C'est donc avec l'assentiment de l'Europe et des Etats-Unis que le pouvoir de Bosnie Herzégovine a concocté une loi ad hoc permettant de se débarrasser de tous ressortissants venant de pays arabes ou musulmans et vivant depuis dix, vingt ou trente ans, sur son sol.
Les accords de Dayton prévoyaient que tous les combattants étrangers devaient quitter la Bosnie dans les trente jours, une formulation qui ne permettait pas de se débarrasser de ces nouveaux indésirables.
En effet, au moment des accords, ces personnes n'étaient plus étrangères, mais déjà bosniaques; de plus nombre d'entre elles n'étaient pas venues pour combattre, mais pour travailler dans des associations humanitaires pendant ou après la guerre.
La commission en question a commencé son travail et ôté la nationalité à des centaines de ressortissants bosniaques. Ces ex-Bosniaques, originaires de pays dans lesquels ils seraient en danger de mort ou d'être torturés, ont alors demandé l'asile, qui leur a été refusé, ou le droit au séjour, qui leur a été refusé également.
Ils sont devenus en quelques mois des sans-papiers alors qu'ils avaient été reçus à bras ouverts pendant la guerre. Les combattants avaient été intégrés à l'armée bosniaque qui leur avaient attribué, selon les cas, des décorations, les avantages sociaux dus aux vétérans, des pensions justifiiées pour les invalides de guerre, ils se retrouvent sans papiers et pourtant pour l'écrasante majorité d'entre eux, car il s'agit d'hommes essentiellement, ils sont mariés avec des femmes bosniaques et ont des enfants bosniaques.
Face au danger, les intéressés ont multiplié les communiqués, et manifestations, essentiellement à Zenica et Sarajevo.

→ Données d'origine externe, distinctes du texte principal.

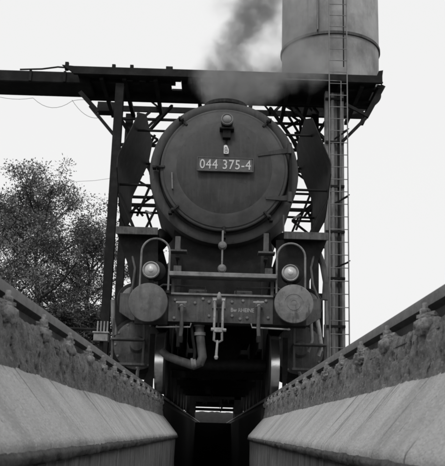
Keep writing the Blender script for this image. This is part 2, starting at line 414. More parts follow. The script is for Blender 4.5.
# number plate
def text_mesh(txt, width, height, depth, name, ma, parent, center, bold=0, space=1.0):
    cu = bpy.data.curves.new('t', 'FONT'); cu.body = txt; cu.align_x = 'CENTER'; cu.align_y = 'CENTER'; cu.extrude = .02; cu.offset = bold
    cu.resolution_u = 3; cu.space_character = space
    to = bpy.data.objects.new('t', cu); COL.objects.link(to)
    bpy.context.view_layer.update()
    me = bpy.data.meshes.new_from_object(to.evaluated_get(bpy.context.evaluated_depsgraph_get()))
    bpy.data.objects.remove(to); me.name = name
    co = np.array([v.co[:] for v in me.vertices]); mn, mx_ = co.min(0), co.max(0)
    o_ = ORG[parent]
    for v in me.vertices:
        x = ((v.co.x-mn[0])/(mx_[0]-mn[0])-.5)*width; z = ((v.co.y-mn[1])/(mx_[1]-mn[1])-.5)*height
        y = -((v.co.z-mn[2])/(mx_[2]-mn[2]))*depth
        v.co = Vector(center)+Vector((x, y, z))-o_
    me.materials.append(ma); o = bpy.data.objects.new(name, me); COL.objects.link(o); o.parent = parent; ORG[o] = o_; return o
pc = at(225.3, 165, 10.49)
c = MB(); c.b2(pc.x-.375, pc.x+.375, 10.470, 10.500, pc.z-.098, pc.z+.098)
plate = c.build('number_plate', M_plate, L, bevel=.008)
c = MB()
for (x0, x1, z0, z1) in ((-.375, .375, .088, .1), (-.375, .375, -.1, -.088), (-.385, -.375, -.1, .1), (.375, .385, -.1, .1)):
    c.b2(pc.x+x0, pc.x+x1, 10.463, 10.498, pc.z+z0, pc.z+z1)
c.build('plate_rim', M_plate, plate, bevel=.002)
text_mesh("044 375-4", .695, .135, .006, 'plate_number', M_digit, plate, (pc.x, 10.4695, pc.z), bold=.006, space=1.1)
for sx in (-.3, .3): c = MB(); c.b2(pc.x+sx-.02, pc.x+sx+.02, 10.501, 10.57, pc.z-.05, pc.z+.05); c.build('plate_bracket', M_frame, plate)
# little white emblem
ec = at(226.3, 149.3, 10.5)
ew, eh = .034, .062
poly = [(-ew, -eh), (ew*.8, -eh), (ew, -eh*.8), (ew, -.0), (ew*.7, eh*.35), (ew*.35, eh*.85), (0, eh), (-ew*.6, eh), (-ew, eh*.8)]
emb = MB().prism([(ec.x+a, 10.500, ec.z+b_) for a, b_ in poly], (0, .04, 0)).build('white_emblem', M_white, L)
c = MB(); pp = [(ec.x+a*.45-.002, 10.497, ec.z-.008+b_*.55) for a, b_ in poly]; c.tube(pp+[pp[0]], .004, 5); c.b2(ec.x-.012, ec.x+.012, 10.494, 10.499, ec.z-.012, ec.z-.006)
c.build('emblem_mark', M_grey, emb)

# headlamps
def headlamp(c, r, y, lensm, name='headlamp', big=True):
    c = Vector((c.x, 0, c.z))
    k = MB(); k.lathe(c, [(r*.5, y+.26), (r*.95, y+.22), (r*1.05, y+.1), (r*1.05, y+.03), (r*1.0, y+.02), (r*.82, y+.03)], n=28)
    lamp = k.build(name, M_frame, L)
    k = MB(); k.lathe(c, [(r*.80, y+.035), (r*.84, y+.0), (r*.95, y-.010), (r*1.03, y+.0), (r*1.05, y+.03)], n=28); k.build('lamp_rim', M_light if big else M_cap, lamp)
    k = MB(); k.lathe(c, [(r*.84, y+.03), (r*.80, y+.008), (r*.6, y-.012), (r*.3, y-.026), (.001, y-.03)], n=28); k.build('lamp_lens', lensm, lamp)
    if big:
        k = MB(); k.lathe(c+Vector((0, 0, 0)), [(r*.34, y-.02), (r*.30, y-.032), (r*.18, y-.040), (.001, y-.042)], n=16); k.build('lamp_bulb_glass', M_lens, lamp)
        k = MB(); k.b2(c.x-.03, c.x+.03, y+.06, y+.16, c.z-r*1.0-.17, c.z-r*.9); k.b2(c.x-.09, c.x+.09, y+.03, y+.2, c.z-r-.19, c.z-r-.165); k.build('lamp_bracket', M_frame, lamp, bevel=.003)
        k = MB(); k.lathe((c.x, y+.12, 0), [(.045, c.z+r*.95), (.05, c.z+r*1.25), (.03, c.z+r*1.32)], axis='z', n=12); k.build('lamp_cap', M_frame, lamp)
        k = MB(); k.lathe((c.x+.05, 0, c.z+.015), [(r*.9, y+.24), (r*1.22, y+.22), (r*1.22, y+.15), (r*.9, y+.13)], n=24); k.build('lamp_shroud', M_frame, lamp)
    return lamp
headlamp(at(151, 270, 10.0), .104, 9.98, M_lens2)
headlamp(at(290.3, 273, 10.0), .104, 9.98, M_lens2)
tl = headlamp(at(227.2, 119, 10.38), .080, 10.38, M_cap, big=False)
tc = at(227.2, 119, 10.38)
k = MB(); k.b2(tc.x-.055, tc.x+.055, 10.46, 10.60, tc.z-.24, tc.z-.09); k.b2(tc.x-.1, tc.x+.1, 10.42, 10.58, tc.z-.125, tc.z-.1); k.tube([(tc.x, 10.53, tc.z-.24), (tc.x, 10.53, tc.z-.45)], .014, 8)
k.build('lamp_bracket', M_frame, tl, bevel=.004)

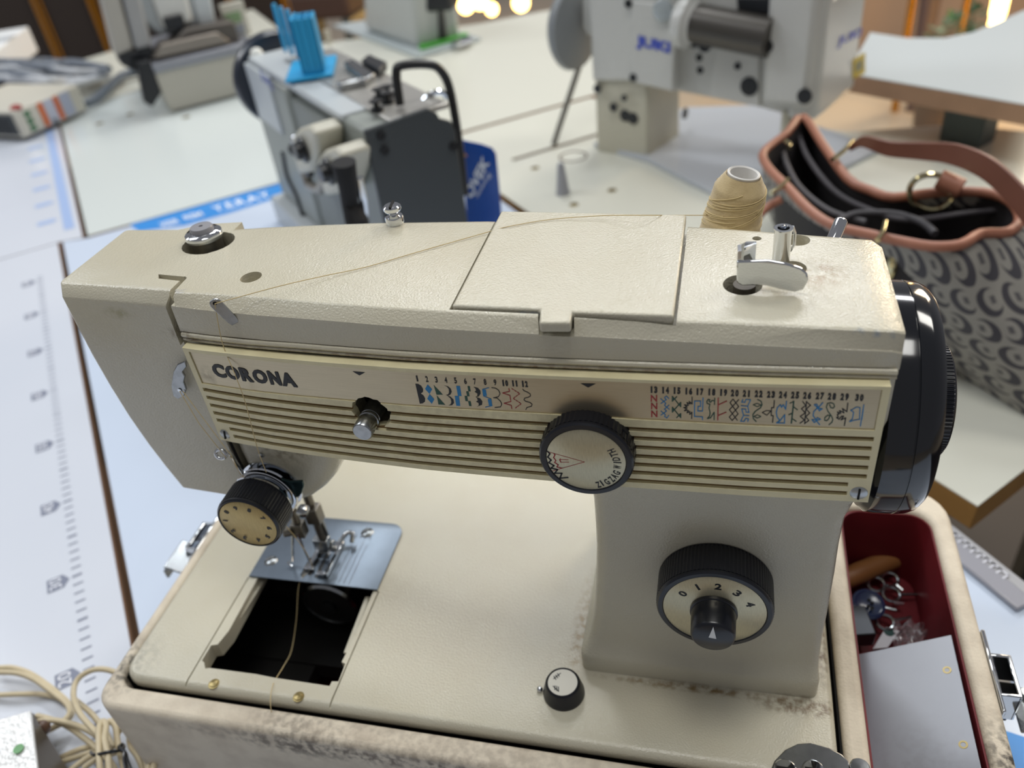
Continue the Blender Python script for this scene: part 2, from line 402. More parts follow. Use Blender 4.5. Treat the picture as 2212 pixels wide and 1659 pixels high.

Ils ont crée l'association, « Ensarije », et multiplié les procédures devant la cour suprême de Bosnie, puis devant la Cour Européenne des Droits de l'Homme.
En parallèle des dizaines d'autres ont pris la fuite, souvent avec leurs famille bosniaque, pour demander l'asile, essentiellement en Suisse, Grande-Bretagne, Italie, Suède.
Seule la Grande-Bretagne a accepté à ce jour d'octroyer des statuts de réfugiés, notamment à des ex-Bosniaques redevenus Tunisiens, car tous les Tunisiens ayant fait un séjour en Bosnie sont immédiatement torturés et incarcérés à leur retour en Tunisie.
Ceux qui n'ont pas encore perdu la nationalité bosniaque se voient généralement refuser l'asile au motif que la Bosnie fait partie des pays "sûrs"
Actuellement la Bosnie est entrée dans la phase d'expulsions de ces ex-Bosniaques : un Algérien a été renvoyé en 2007 et un Bahreini en 2009.
Un Syrien arrêté en 2008 est au centre de rétention de Lukavica depuis huit mois, rejoint par un Algérien et un Tunisien.
La visite à Sarajevo du vice-Président américain, Joseph Biden en mai 2009, a été l'occasion pour les autorités bosniaques d'afficher leur soutien à la « lutte contre le terrorisme » : une vaste opération de police, largement médiatisée a donné lieu à de nouvelles arrestations et à des descentes spectaculaires dans des domiciles d'ex combattants, pour la plupart ayant déjà quitté le pays ou en passe de le faire.
Considérés soudainement comme une menace pour la sécurité du pays, ces ex Bosniaques risquent la torture, voire la mort, car les pays où ils seront renvoyés n'ont pas aboli la peine capitale.
A l'heure où l'Europe discute des conditions d'accueil des ex-détenus de Guantanamo, où la France accueille un Algérien de Guantanamo, faut-il rappeler que ce dernier, Lakhdar Boumediene, avait été livré par .... la Bosnie aux forces américaines, puis déchu de sa nationalité en vertu de la loi que nous venons de commenter.
En somme, pendant que l'Europe accueille un ex-Bosniaque, ses élus donnent un blanc-seing à leur représentant en Bosnie, Valentin Insko, pour avaliser la politique de renvoi de centaines de parias vers la torture et la mort, vers les Guantanamo de Syrie, de Tunisie, d'Irak ou d'Algérie.